• The exercise: Your task is to print all of the data word for word.

• Data excerpt:
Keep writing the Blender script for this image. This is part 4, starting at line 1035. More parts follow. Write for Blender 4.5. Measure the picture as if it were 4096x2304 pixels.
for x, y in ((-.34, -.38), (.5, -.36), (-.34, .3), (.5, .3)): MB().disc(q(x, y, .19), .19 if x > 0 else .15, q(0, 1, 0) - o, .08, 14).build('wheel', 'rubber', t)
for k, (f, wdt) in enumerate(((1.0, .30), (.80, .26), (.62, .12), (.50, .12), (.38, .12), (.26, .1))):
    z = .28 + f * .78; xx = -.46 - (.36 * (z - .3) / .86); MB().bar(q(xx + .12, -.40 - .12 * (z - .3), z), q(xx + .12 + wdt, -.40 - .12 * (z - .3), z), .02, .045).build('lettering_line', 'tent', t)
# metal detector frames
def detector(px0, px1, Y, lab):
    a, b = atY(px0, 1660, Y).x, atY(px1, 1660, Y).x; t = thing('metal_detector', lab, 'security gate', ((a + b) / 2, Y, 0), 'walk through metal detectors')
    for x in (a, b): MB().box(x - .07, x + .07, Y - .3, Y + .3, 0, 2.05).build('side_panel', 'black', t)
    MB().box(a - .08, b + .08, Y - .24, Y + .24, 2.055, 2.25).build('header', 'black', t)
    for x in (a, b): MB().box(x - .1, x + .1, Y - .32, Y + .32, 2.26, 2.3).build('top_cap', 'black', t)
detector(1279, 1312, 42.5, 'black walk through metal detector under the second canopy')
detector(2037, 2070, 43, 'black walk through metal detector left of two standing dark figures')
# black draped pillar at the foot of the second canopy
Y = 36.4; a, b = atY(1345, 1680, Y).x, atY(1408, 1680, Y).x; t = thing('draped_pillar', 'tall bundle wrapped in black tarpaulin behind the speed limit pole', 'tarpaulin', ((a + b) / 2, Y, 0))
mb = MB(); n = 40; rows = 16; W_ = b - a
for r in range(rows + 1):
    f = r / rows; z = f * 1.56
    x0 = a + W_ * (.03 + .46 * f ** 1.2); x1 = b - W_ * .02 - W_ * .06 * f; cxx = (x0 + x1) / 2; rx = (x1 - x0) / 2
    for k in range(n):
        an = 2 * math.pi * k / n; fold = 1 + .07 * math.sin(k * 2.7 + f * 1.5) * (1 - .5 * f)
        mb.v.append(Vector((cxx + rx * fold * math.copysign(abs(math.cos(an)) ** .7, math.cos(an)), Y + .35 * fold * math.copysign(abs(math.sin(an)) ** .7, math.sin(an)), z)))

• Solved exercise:
Keep writing the Blender script for this image. This is part 4, starting at line 1035. More parts follow. Write for Blender 4.5. Measure the picture as if it were 4096x2304 pixels.
for x, y in ((-.34, -.38), (.5, -.36), (-.34, .3), (.5, .3)): MB().disc(q(x, y, .19), .19 if x > 0 else .15, q(0, 1, 0) - o, .08, 14).build('wheel', 'rubber', t)
for k, (f, wdt) in enumerate(((1.0, .30), (.80, .26), (.62, .12), (.50, .12), (.38, .12), (.26, .1))):
    z = .28 + f * .78; xx = -.46 - (.36 * (z - .3) / .86); MB().bar(q(xx + .12, -.40 - .12 * (z - .3), z), q(xx + .12 + wdt, -.40 - .12 * (z - .3), z), .02, .045).build('lettering_line', 'tent', t)
# metal detector frames
def detector(px0, px1, Y, lab):
    a, b = atY(px0, 1660, Y).x, atY(px1, 1660, Y).x; t = thing('metal_detector', lab, 'security gate', ((a + b) / 2, Y, 0), 'walk through metal detectors')
    for x in (a, b): MB().box(x - .07, x + .07, Y - .3, Y + .3, 0, 2.05).build('side_panel', 'black', t)
    MB().box(a - .08, b + .08, Y - .24, Y + .24, 2.055, 2.25).build('header', 'black', t)
    for x in (a, b): MB().box(x - .1, x + .1, Y - .32, Y + .32, 2.26, 2.3).build('top_cap', 'black', t)
detector(1279, 1312, 42.5, 'black walk through metal detector under the second canopy')
detector(2037, 2070, 43, 'black walk through metal detector left of two standing dark figures')
# black draped pillar at the foot of the second canopy
Y = 36.4; a, b = atY(1345, 1680, Y).x, atY(1408, 1680, Y).x; t = thing('draped_pillar', 'tall bundle wrapped in black tarpaulin behind the speed limit pole', 'tarpaulin', ((a + b) / 2, Y, 0))
mb = MB(); n = 40; rows = 16; W_ = b - a
for r in range(rows + 1):
    f = r / rows; z = f * 1.56
    x0 = a + W_ * (.03 + .46 * f ** 1.2); x1 = b - W_ * .02 - W_ * .06 * f; cxx = (x0 + x1) / 2; rx = (x1 - x0) / 2
    for k in range(n):
        an = 2 * math.pi * k / n; fold = 1 + .07 * math.sin(k * 2.7 + f * 1.5) * (1 - .5 * f)
        mb.v.append(Vector((cxx + rx * fold * math.copysign(abs(math.cos(an)) ** .7, math.cos(an)), Y + .35 * fold * math.copysign(abs(math.sin(an)) ** .7, math.sin(an)), z)))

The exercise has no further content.